** START OF Recorded information **
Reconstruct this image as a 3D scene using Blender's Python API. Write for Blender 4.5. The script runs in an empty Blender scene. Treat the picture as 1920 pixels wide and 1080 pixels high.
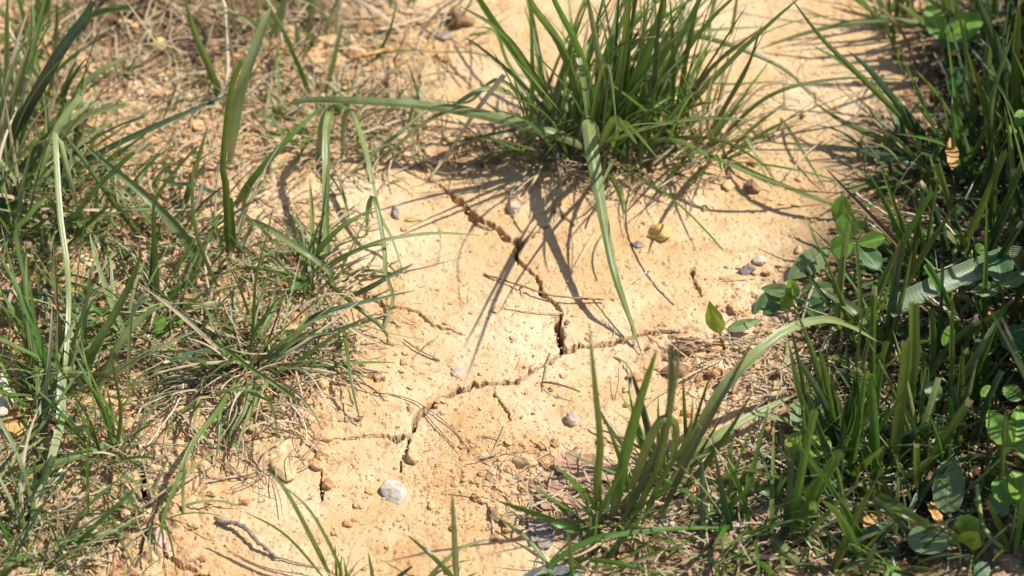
import bpy, math, random
import numpy as np
from mathutils import Vector
random.seed(7); rng = np.random.default_rng(7)
R = math.radians
scene = bpy.context.scene
C = scene.collection

# ------------------------------------------------------------------ camera, sky, sun, exposure
PITCH = R(50); DIST = 1.28; MM = 0.2344e-3          # one photo pixel on the ground, in metres
cam_d = bpy.data.cameras.new('camera'); cam = bpy.data.objects.new('camera', cam_d); C.objects.link(cam)
cam_d.sensor_width = 36; cam_d.lens = 36 * DIST / (1920 * MM); cam_d.clip_start = 0.02; cam_d.clip_end = 60
VD = Vector((0, math.cos(PITCH), -math.sin(PITCH)))
CAM = Vector((0, 0, 0)) - VD * DIST
cam.location = CAM; cam.rotation_euler = (math.pi/2 - PITCH, 0, 0)
cam_d.dof.use_dof = True; cam_d.dof.focus_distance = DIST - 0.05; cam_d.dof.aperture_fstop = 8.0
scene.camera = cam
SUN_EL, SUN_AZ = R(58), R(80)                        # azimuth from +y (away) towards +x (right)
w = bpy.data.worlds.new('World'); scene.world = w; w.use_nodes = True
nt = w.node_tree; sky = nt.nodes.new('ShaderNodeTexSky'); sky.sky_type = 'NISHITA'; sky.sun_disc = False
sky.sun_elevation = SUN_EL; sky.sun_rotation = SUN_AZ
nt.links.new(sky.outputs[0], nt.nodes['Background'].inputs[0]); nt.nodes['Background'].inputs[1].default_value = 0.105
sd = bpy.data.lights.new('sun', 'SUN'); sd.energy = 4.8; sd.angle = R(0.53); sd.color = (1, 0.955, 0.88)
sun = bpy.data.objects.new('sun', sd); C.objects.link(sun)
S = Vector((math.cos(SUN_EL)*math.sin(SUN_AZ), math.cos(SUN_EL)*math.cos(SUN_AZ), math.sin(SUN_EL)))
sun.rotation_euler = S.to_track_quat('Z', 'Y').to_euler(); sun.location = S * 3
scene.view_settings.view_transform = 'Standard'; scene.view_settings.look = 'None'
scene.view_settings.gamma = 1; scene.view_settings.use_curve_mapping = False
scene.view_settings.exposure = 0.43
scene.cycles.max_bounces = 8; scene.cycles.transparent_max_bounces = 8

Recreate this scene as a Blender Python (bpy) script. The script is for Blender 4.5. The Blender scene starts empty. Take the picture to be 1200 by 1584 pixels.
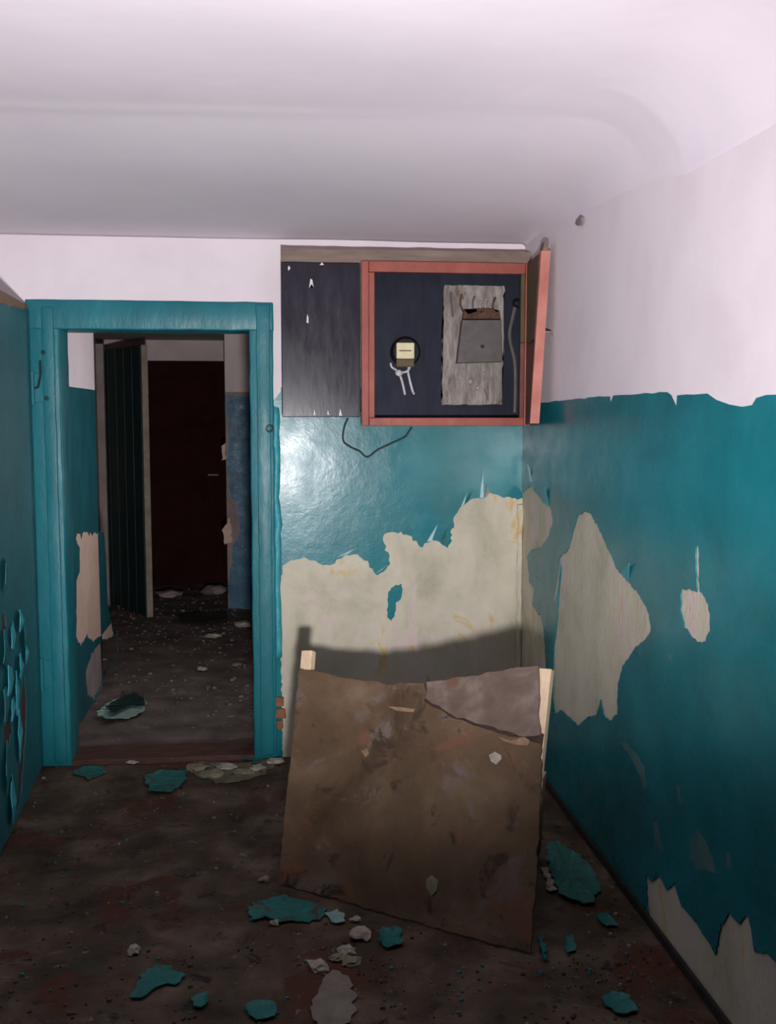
import bpy, bmesh, math, random
from mathutils import Vector, Matrix, noise
random.seed(7)
scene = bpy.context.scene
col = scene.collection

# ------------------------------------------------------------------ camera
W, H, F, EYE = 1200.0, 1584.0, 1600.0, 1.55
YAW, PITCH = math.radians(6.4959), math.radians(5.4268)
fwd = Vector((math.sin(YAW) * math.cos(PITCH), math.cos(YAW) * math.cos(PITCH), -math.sin(PITCH)))
rgt = Vector((math.cos(YAW), -math.sin(YAW), 0))
upv = rgt.cross(fwd)
cam_d = bpy.data.cameras.new('camera')
cam = bpy.data.objects.new('camera', cam_d)
col.objects.link(cam)
cam.matrix_world = Matrix(((rgt.x, upv.x, -fwd.x, 0), (rgt.y, upv.y, -fwd.y, 0), (rgt.z, upv.z, -fwd.z, EYE), (0, 0, 0, 1)))
cam_d.sensor_fit = 'VERTICAL'
cam_d.sensor_height = 36.0
cam_d.lens = 36.0 * F / H
cam_d.clip_start = 0.02
scene.camera = cam

# ------------------------------------------------------------------ world, light, exposure
world = bpy.data.worlds.new('world')
scene.world = world
world.use_nodes = True
world.node_tree.nodes['Background'].inputs[0].default_value = (1.0, 0.95, 0.96, 1)
world.node_tree.nodes['Background'].inputs[1].default_value = 4.0     # overcast daylight
lamp_d = bpy.data.lights.new('torch_lamp', 'SPOT')
lamp_d.energy = 600
lamp_d.color = (1.0, 0.97, 0.98)
lamp_d.spot_size = math.radians(66)
lamp_d.spot_blend = 0.75
lamp_d.shadow_soft_size = 0.06
lamp = bpy.data.objects.new('torch_lamp', lamp_d)
lamp.location = (0.06, -0.02, 1.13)
_el = math.radians(13)
lamp.rotation_euler = Vector((-0.06, math.cos(_el), math.sin(_el))).to_track_quat('-Z', 'Y').to_euler()
lamp.scale = (1.5, 1.0, 1.0)     # cone stretched sideways to shape a wide, flat beam
col.objects.link(lamp)
port_d = bpy.data.lights.new('window_portal', 'AREA')       # guides the daylight of the corridor window
port_d.shape = 'RECTANGLE'; port_d.size = 0.8; port_d.size_y = 1.0
port_d.cycles.is_portal = True
port = bpy.data.objects.new('window_portal', port_d)
port.location = (0.39, 5.45, 1.45)
port.rotation_euler = (0, math.radians(90), 0)
port_d.size, port_d.size_y = 1.0, 0.8
col.objects.link(port)
scene.view_settings.view_transform = 'Standard'
scene.view_settings.look = 'None'
scene.view_settings.gamma = 1.0
scene.view_settings.use_curve_mapping = False
scene.view_settings.exposure = 0.0
try:
    scene.cycles.use_denoising = True
    scene.cycles.max_bounces = 8
except Exception:
    pass

# ------------------------------------------------------------------ where things stand, measured from the photograph
EYEP = Vector((0, 0, EYE))
def ray(px, py):
    return fwd + rgt * ((px - 600) / F) - upv * ((py - 792) / F)
def on_floor(px, py, z=0.0):
    d = ray(px, py); return EYEP + d * ((z - EYE) / d.z)
def on_y(px, py, Y):
    d = ray(px, py); return EYEP + d * (Y / d.y)
def on_x(px, py, X):
    d = ray(px, py); return EYEP + d * (X / d.x)
def on_plane(px, py, p0, n):
    d = ray(px, py); return EYEP + d * ((p0 - EYEP).dot(n) / d.dot(n))

D = 4.6          # front face of the back wall
WT = 0.16        # its thickness
XR = 1.14        # right wall
XL = -1.75       # left wall of the front room
XC = -0.965      # left wall of the corridor
ZC = 2.30        # ceiling where it meets the back wall
OX0, OX1, OZ = -0.885, -0.085, 1.907   # door opening

# ------------------------------------------------------------------ helpers
def tag(o, label=None, cat=None, group=None, kind=None):
    if label: o['label'] = label
    if cat: o['category'] = cat
    if group: o['group'] = group
    if kind: o['kind'] = kind
    return o

def origin(o):
    v = Vector((0, 0, 0))
    while o is not None:
        v += o.location
        o = o.parent
    return v

def empty(name, loc, label=None, cat=None, group=None, kind=None):
    o = bpy.data.objects.new(name, None)
    o.location = loc
    o.empty_display_size = 0.05
    col.objects.link(o)
    return tag(o, label, cat, group, kind)

def link_bm(name, bm, mat, parent=None, at=None, smooth=False):
    """one mesh object from a bmesh in world coordinates"""
    bmesh.ops.recalc_face_normals(bm, faces=bm.faces)
    base = origin(parent) if parent else (Vector(at) if at is not None else Vector((0, 0, 0)))
    bmesh.ops.translate(bm, verts=bm.verts, vec=-base)
    me = bpy.data.meshes.new(name)
    bm.to_mesh(me)
    bm.free()
    if smooth:
        for p in me.polygons: p.use_smooth = True
    o = bpy.data.objects.new(name, me)
    if isinstance(mat, (list, tuple)):
        for m in mat: me.materials.append(m)
    else:
        me.materials.append(mat)
    if parent: o.parent = parent
    else: o.location = base
    col.objects.link(o)
    return o

def add_box(bm, a, b, bevel=0.0, M=None, mi=0):
    x0, y0, z0 = a; x1, y1, z1 = b
    ps = [(x0, y0, z0), (x1, y0, z0), (x1, y1, z0), (x0, y1, z0), (x0, y0, z1), (x1, y0, z1), (x1, y1, z1), (x0, y1, z1)]
    vs = [bm.verts.new(M @ Vector(p) if M else p) for p in ps]
    fs = [bm.faces.new([vs[i] for i in f]) for f in ((0, 3, 2, 1), (4, 5, 6, 7), (0, 1, 5, 4), (1, 2, 6, 5), (2, 3, 7, 6), (3, 0, 4, 7))]
    for f in fs: f.material_index = mi
    if bevel:
        es = list({e for f in fs for e in f.edges})
        bmesh.ops.bevel(bm, geom=es, offset=bevel, segments=2, affect='EDGES', profile=0.6)
    return vs

def add_prism(bm, pts, vec, mi=0):
    """extrude a 3D polygon along vec"""
    vec = Vector(vec)
    a = [bm.verts.new(p) for p in pts]
    b = [bm.verts.new(Vector(p) + vec) for p in pts]
    n = len(pts)
    fs = [bm.faces.new(a), bm.faces.new(b[::-1])]
    for i in range(n):
        fs.append(bm.faces.new((a[i], b[i], b[(i + 1) % n], a[(i + 1) % n])))
    for f in fs: f.material_index = mi
    bmesh.ops.triangulate(bm, faces=[f for f in fs[:2]])
    return a, b

def add_tube(bm, pts, r, seg=8, r_end=None):
    pts = [Vector(p) for p in pts]
    rings = []
    for i, p in enumerate(pts):
        t = (pts[min(i + 1, len(pts) - 1)] - pts[max(i - 1, 0)]).normalized()
        a = t.orthogonal().normalized() if i == 0 else (ref - t * ref.dot(t)).normalized()
        ref = a
        b = t.cross(a)
        rr = r if r_end is None else r + (r_end - r) * i / (len(pts) - 1)
        rings.append([bm.verts.new(p + a * (rr * math.cos(2 * math.pi * k / seg)) + b * (rr * math.sin(2 * math.pi * k / seg))) for k in range(seg)])
    for i in range(len(rings) - 1):
        for k in range(seg):
            bm.faces.new((rings[i][k], rings[i][(k + 1) % seg], rings[i + 1][(k + 1) % seg], rings[i + 1][k]))
    bm.faces.new(rings[0][::-1]); bm.faces.new(rings[-1])

def add_disc(bm, c, n, r0, r1, depth, seg=20):
    """a turned disc: radius r0 at c, r1 at c + n*depth"""
    n = Vector(n).normalized(); a = n.orthogonal().normalized(); b = n.cross(a); c = Vector(c)
    prof = [(r0, 0), (r0, depth * .6), (r1, depth)]
    rings = [[bm.verts.new(c + n * h + (a * math.cos(2 * math.pi * k / seg) + b * math.sin(2 * math.pi * k / seg)) * r) for k in range(seg)] for r, h in prof]
    for i in range(len(rings) - 1):
        for k in range(seg):
            bm.faces.new((rings[i][k], rings[i][(k + 1) % seg], rings[i + 1][(k + 1) % seg], rings[i + 1][k]))
    bm.faces.new(rings[0][::-1]); bm.faces.new(rings[-1])

def smooth_path(pts, n=6):
    pts = [Vector(p) for p in pts]
    out = []
    for i in range(len(pts) - 1):
        p0 = pts[max(i - 1, 0)]; p1 = pts[i]; p2 = pts[i + 1]; p3 = pts[min(i + 2, len(pts) - 1)]
        for k in range(n):
            t = k / n
            out.append(0.5 * ((2 * p1) + (p2 - p0) * t + (2 * p0 - 5 * p1 + 4 * p2 - p3) * t * t + (3 * p1 - p0 - 3 * p2 + p3) * t ** 3))
    out.append(pts[-1])
    return out

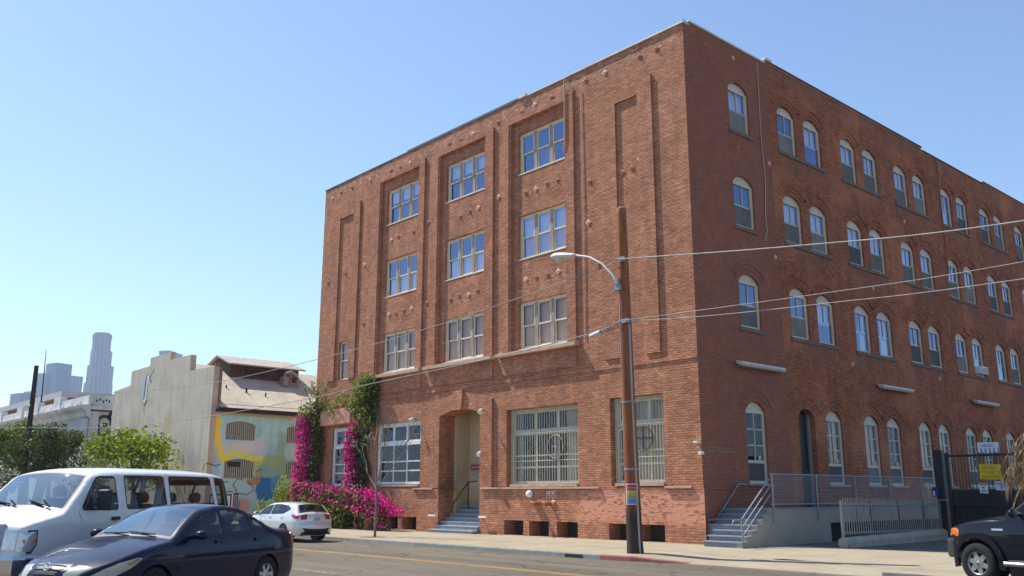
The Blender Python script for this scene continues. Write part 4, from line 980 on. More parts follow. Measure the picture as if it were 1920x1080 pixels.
** END OF Recorded information **
## Exercise goal
Write out exactly the lines between the start of the data and the line with "C = scene.collection", including both, but none of the pictures.

## Output for this task
Reconstruct this image as a 3D scene using Blender's Python API. Write for Blender 4.5. The script runs in an empty Blender scene. Treat the picture as 1920 pixels wide and 1080 pixels high.
import bpy, math, random
import numpy as np
from mathutils import Vector
random.seed(7); rng = np.random.default_rng(7)
R = math.radians
scene = bpy.context.scene
C = scene.collection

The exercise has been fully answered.